Bush is a onetime instructor at Brooklyn College whose musical theatre lectures explored the idea that musicals prior to Oklahoma! were concerned with the idea of "Who am I as an American?" He suggests there was a shift with Rodgers and Hammerstein's shows, which asked, "Who are we as Americans?" (Bush added the shift back to "I" came with the musicals of Stephen Sondheim.)

Under Bush's direction, a previous workshop of Let Me Sing at Manhattan Theatre Club featured Skinner (playing performers in the style of George M. Cohan, Ray Bolger, Fred Astaire and Clifton Webb), De Shields, Marc Kudisch, Beth Leavel, Boston (as an Ethel Waters type) and Karen Ziemba.

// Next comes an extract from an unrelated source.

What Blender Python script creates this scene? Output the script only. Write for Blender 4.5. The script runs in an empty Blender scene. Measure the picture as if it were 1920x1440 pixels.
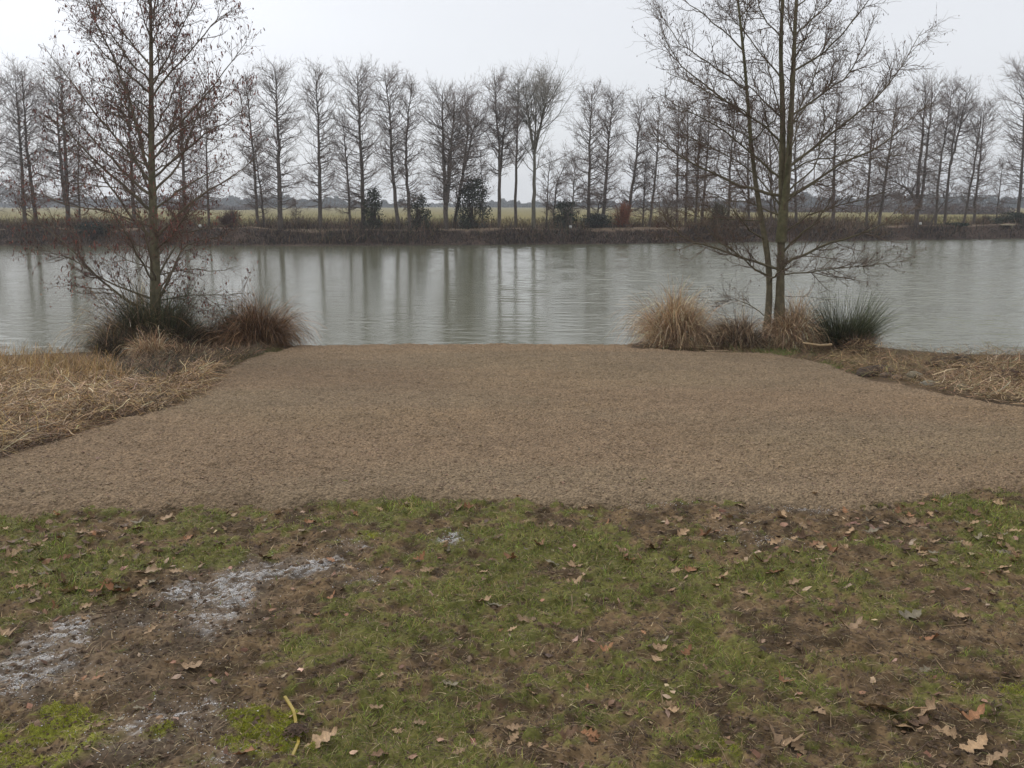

The score of the unique work, which seems to defy definition, includes "Some Who'll Watch Over Me," "You Made Me Love You," "Look for the Silver Lining," "A Pretty Girl is Like a Melody," "Alexander's Ragtime Band" and more.

The work is a mini history of how musical theatre kept evolving, Skinner and Bush said, but avoids being academic.

"It has a lot of continuity in it, so it's not a revue," Skinner told Playbill On-Line. "Yet it's not a total book show. The six of us represent, throughout the history of the musical theatre, different famous characters at the time, and what was going on in their personal lives. There was a lot of heartache. People were singing their guts out and dancing their guts out, but behind the scenes there was a lot going on because of the Depression and the times and the politics and the black-white issue."

Bush was going to write a textbook using the thesis of musical theatre as the mirror to cultural identity, but was encouraged to explore it as a stage piece.

"My whole point is that the songs from the American musical theatre defined us as Americans to the rest of the world in a time period when the definition of Americans was cloudy," Bush said.